A barber is serving a customer at Kambuja Barbershop. Kiripost/Siv Channa
A barber is serving a customer at Kambuja Barbershop. Kiripost/Siv Channa

A desire to improve and a search for a partner

In Cambodia, Poly graduated with two bachelor’s degrees – one in banking and finance and the other in business English. In 2014, he graduated with a Master’s degree in business administration from Australia. Despite his educational background, work experience, and fierce passion to run a barbershop, Poly admits he had no experience cutting hair, so he started to look for a partner.

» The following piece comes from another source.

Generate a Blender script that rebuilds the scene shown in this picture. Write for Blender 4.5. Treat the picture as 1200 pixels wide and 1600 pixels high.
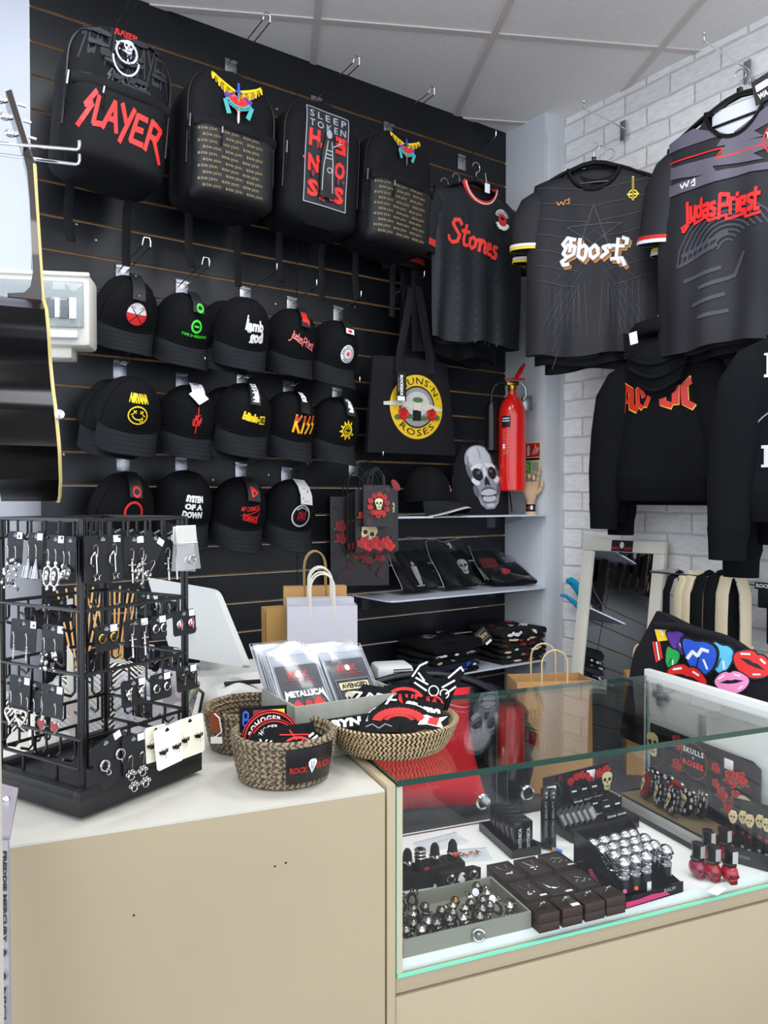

“The passion to help barbers made me start up this barbershop business. But I didn’t know the business of this field and I am not a barber, so I started to search for someone to partner with,” Poly says.

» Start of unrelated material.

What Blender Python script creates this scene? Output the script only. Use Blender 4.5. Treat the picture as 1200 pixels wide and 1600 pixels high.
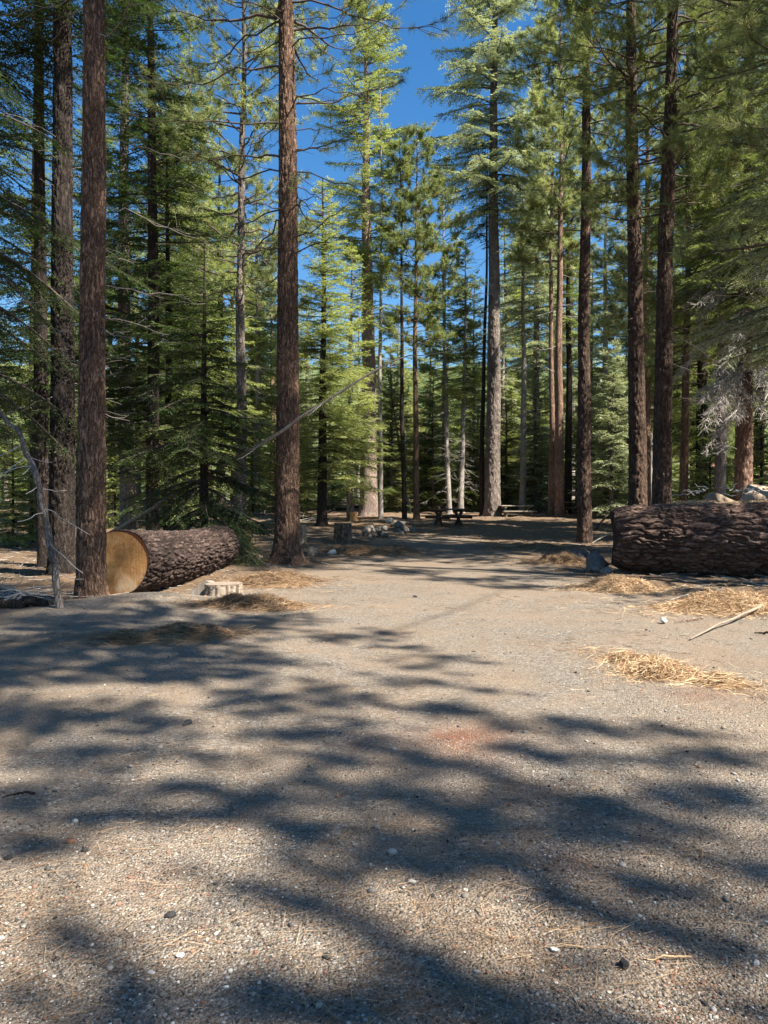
import bpy, math, random
import numpy as np
from mathutils import Vector, Matrix, Quaternion
R = math.radians
S = bpy.context.scene
for o in list(bpy.data.objects): bpy.data.objects.remove(o)

# ------------------------------------------------------------------ camera, sky, sun, exposure
F = 1180.0; HY = 780.0; CAMZ = 1.5                 # focal length and horizon in photo pixels (1200x1600)
PITCH = math.atan((800 - HY) / F)
cd = bpy.data.cameras.new('camera'); cam = bpy.data.objects.new('camera', cd)
S.collection.objects.link(cam); S.camera = cam
cd.sensor_fit = 'VERTICAL'; cd.sensor_height = 36; cd.lens = 36 * F / 1600
cd.clip_start = 0.05; cd.clip_end = 4000
cam.location = (0, 0, CAMZ); cam.rotation_euler = (math.pi/2 - PITCH, 0, 0)
SUN_AZ = R(120); SUN_EL = R(52)                    # azimuth clockwise from +Y
w = bpy.data.worlds.new('World'); S.world = w; w.use_nodes = True
nt = w.node_tree; bg = nt.nodes['Background']
sky = nt.nodes.new('ShaderNodeTexSky'); sky.sky_type = 'NISHITA'; sky.sun_disc = False
sky.sun_elevation = SUN_EL; sky.sun_rotation = SUN_AZ
sky.altitude = 1900; sky.air_density = 1.35; sky.dust_density = 0.25; sky.ozone_density = 3.0
hs = nt.nodes.new('ShaderNodeHueSaturation'); hs.inputs['Saturation'].default_value = 1.3; nt.links.new(sky.outputs[0], hs.inputs['Color'])
nt.links.new(hs.outputs[0], bg.inputs[0]); bg.inputs[1].default_value = 0.058
sl = bpy.data.lights.new('sun', 'SUN'); sun = bpy.data.objects.new('sun', sl); S.collection.objects.link(sun)
sl.energy = 5.0; sl.angle = R(0.53); sl.color = (1.0, 0.925, 0.80)
SD = Vector((math.sin(SUN_AZ)*math.cos(SUN_EL), math.cos(SUN_AZ)*math.cos(SUN_EL), math.sin(SUN_EL)))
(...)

He started his search on the Internet and social media and found Eng Pao, who is a seasoned barber and has already run a barbershop.

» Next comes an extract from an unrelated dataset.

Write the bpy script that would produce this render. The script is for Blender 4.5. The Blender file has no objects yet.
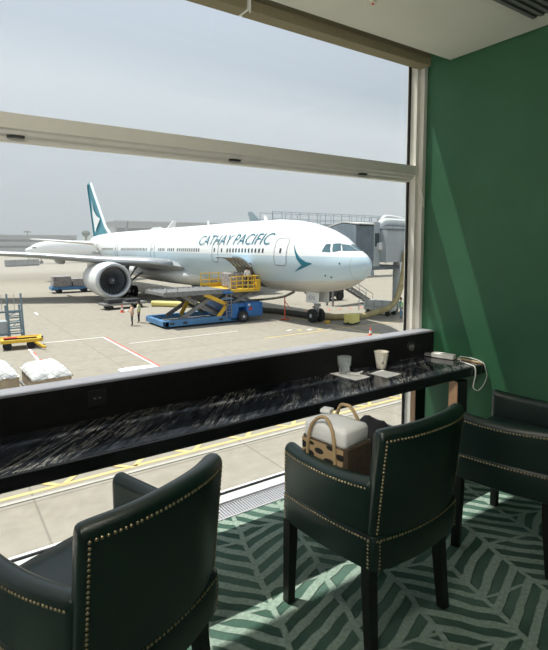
import bpy, bmesh, math, random
from mathutils import Vector, Matrix
random.seed(7)
C = bpy.context.scene.collection
PI = math.pi
sin, cos = math.sin, math.cos

# ------------------------------------------------------------------ helpers
class MB:
    def __init__(s): s.v = []; s.f = []; s.m = []; s.cur = 0
    def add(s, vs, fs):
        n = len(s.v); s.v += [tuple(p) for p in vs]
        for f in fs: s.f.append(tuple(i + n for i in f)); s.m.append(s.cur)
    def box(s, c, d, rz=0, M=None):
        x, y, z = d[0]/2, d[1]/2, d[2]/2
        vs = [Vector((a*x, b*y, e*z)) for e in (-1, 1) for a, b in ((-1, -1), (1, -1), (1, 1), (-1, 1))]
        R = Matrix.Rotation(rz, 3, 'Z') if M is None else M
        s.add([R @ p + Vector(c) for p in vs], [(3, 2, 1, 0), (4, 5, 6, 7), (0, 1, 5, 4), (1, 2, 6, 5), (2, 3, 7, 6), (3, 0, 4, 7)])
        return s
    def bx(s, x0, x1, y0, y1, z0, z1):
        return s.box(((x0+x1)/2, (y0+y1)/2, (z0+z1)/2), (abs(x1-x0), abs(y1-y0), abs(z1-z0)))
    def loft(s, secs, caps=True, closed=False):
        n = len(secs[0]); vs = [p for q in secs for p in q]; fs = []
        m = len(secs)
        for i in range(m if closed else m-1):
            k = (i+1) % m
            for j in range(n):
                fs.append((i*n+j, i*n+(j+1) % n, k*n+(j+1) % n, k*n+j))
        if caps and not closed:
            fs.append(tuple(range(n))[::-1]); fs.append(tuple((m-1)*n+j for j in range(n)))
        s.add(vs, fs); return s
    def tube(s, pts, r, n=8, closed=False):
        pts = [Vector(p) for p in pts]; secs = []; up = None
        for i, p in enumerate(pts):
            if closed: t = pts[(i+1) % len(pts)] - pts[i-1]
            else: t = pts[min(i+1, len(pts)-1)] - pts[max(i-1, 0)]
            t.normalize()
            if up is None: up = Vector((0, 0, 1)) if abs(t.z) < .9 else Vector((1, 0, 0))
            a = t.cross(up); a.normalize(); b = a.cross(t); up = b
            rr = r[i] if isinstance(r, (list, tuple)) else r
            secs.append([p + a*rr*cos(2*PI*k/n) + b*rr*sin(2*PI*k/n) for k in range(n)])
        return s.loft(secs, closed=closed)
    def cyl(s, a, b, r, n=16): return s.tube([a, b], r, n)
    def bar(s, a, b, w, h=None):
        a = Vector(a); b = Vector(b); t = (b-a).normalized(); h = h or w
        u = Vector((0, 0, 1)) if abs(t.z) < .95 else Vector((0, 1, 0))
        x = t.cross(u).normalized(); y = x.cross(t)
        return s.loft([[p + x*w/2*i + y*h/2*j for i, j in ((-1, -1), (1, -1), (1, 1), (-1, 1))] for p in (a, b)])
    def lathe(s, prof, o=(0, 0, 0), axis='z', n=32, caps=True):
        secs = []
        for r, h in prof:
            q = []
            for k in range(n):
                a = 2*PI*k/n; c, d = r*cos(a), r*sin(a)
                p = (c, d, h) if axis == 'z' else ((c, h, d) if axis == 'y' else (h, c, d))
                q.append(Vector(p) + Vector(o))
            secs.append(q)
        return s.loft(secs, caps)
    def prism(s, poly, axis, a, b):
        def P(u, v, w): return {'x': (w, u, v), 'y': (u, w, v), 'z': (u, v, w)}[axis]
        return s.loft([[P(u, v, w) for u, v in poly] for w in (a, b)])
    def dome(s, p, nrm, r):
        nrm = Vector(nrm).normalized(); u = nrm.orthogonal().normalized(); w = nrm.cross(u); p = Vector(p)
        vs = [p+nrm*r*.75]
        for rr, hh in ((.62, .52), (1, 0)):
            vs += [p + (u*cos(PI*k/3)+w*sin(PI*k/3))*r*rr + nrm*r*hh for k in range(6)]
        fs = [(0, 1+k, 1+(k+1) % 6) for k in range(6)] + [(1+k, 7+k, 7+(k+1) % 6, 1+(k+1) % 6) for k in range(6)]
        s.add(vs, fs)
    def build(s, name, mat, parent=None, smooth=False, bevel=0, sub=0, seg=2, angle=None):
        me = bpy.data.meshes.new(name); me.from_pydata(s.v, [], s.f)
        bm = bmesh.new(); bm.from_mesh(me); bmesh.ops.recalc_face_normals(bm, faces=bm.faces); bm.to_mesh(me); bm.free()
        for m in (mat if isinstance(mat, (list, tuple)) else [mat]): me.materials.append(m)
        for p, i in zip(me.polygons, s.m): p.material_index = i
        o = bpy.data.objects.new(name, me); C.objects.link(o)
        if parent is not None: o.parent = parent
        if bevel:
            b = o.modifiers.new('bevel', 'BEVEL'); b.width = bevel; b.segments = seg; b.limit_method = 'ANGLE'; b.angle_limit = .7
        if sub:
            b = o.modifiers.new('sub', 'SUBSURF'); b.levels = sub; b.render_levels = sub
        if smooth:
            me.shade_smooth()
            if angle: me.set_sharp_from_angle(angle=angle)
        return o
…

“I found a guy who already owns a barbershop and who’s a barber himself. I then chatted to him via Facebook messenger asking to meet, and he agreed,” Poly says.

A partner found and a joint startup kicks-off

After meeting Poly, Eng Pao, 30, agreed to join hands with him to run barbershop businesses under the umbrella company, Simple Group.

“There were five people, if my memory is correct, approaching me before Poly, but in the end I chose Poly as partner because after our meetings, we knew that we had a common vision. We wanted to walk on the same path,” says Pao, who is also known as Thav Virak.

Simple Group has since grown to operate a booming barbershop business in Phnom Penh – two are called ‘5 Barbershop;’ three with the name of ‘Simple Barbershop’, and one called ‘Kambuja Barbershop.’

Poly is a co-founder in charge of the business side of the company while counterpart Eng Pao takes charge of training and qualifying barbers to ensure work quality.

The reason for having three brands, explains Poly, is that each caters to different categories of customers. For example, the 5 Barbershop brand targets low-end customers, charging $2.50 for a haircut. In contrast, Simple Barbershop and Kambuja target medium- and high-end customers at $7 and $15 respectively.

Chim Poly and Eng Pao pose for a picture with their staff at Kambuja Barbershop. Kiripost/Siv Channa
Chim Poly and Eng Pao pose for a picture with their staff at Kambuja Barbershop. Kiripost/Siv Channa

An ambition to upscale business and revolutionize the industry

For Poly, the barbershop business is not as simple as some people may think. And he has an ambitious plan for Simple Group, aiming to open 100-plus branches across the country.

He adds that the business will be driven by technology, using a web-based digital system to manage the shops. “Our approach is a bit different,” Poly said, adding he plans to operate some barbers under a franchise model. “Not all barbershop branches are necessarily owned by Simple Group, meaning that interested individuals could own them.”

“I think if we own everything for our own profit, we won’t achieve the goal of bolstering the industry as a whole. Our model is not about profit alone; it’s about improved value in the sector. We want to see each barbershop be of a certain certified standard. When the entire industry is standardized, we will create value for it,” he adds.

Any barbershops not owned by Simple Group but seeking to become affiliates, Poly said Simple Group will provide them with training and certification of their barbers, as well as the technology to manage the shops.

In addition, Simple Group will supply affiliate shops with quality yet affordable products.

“We will supply shops with a tech system for shop management. We digitize the payment system and vital records. We believe that only technology can help us upscale this business,” says Poly. “Unless we manage it this way, we can’t uplift the barbershop business to the next level.”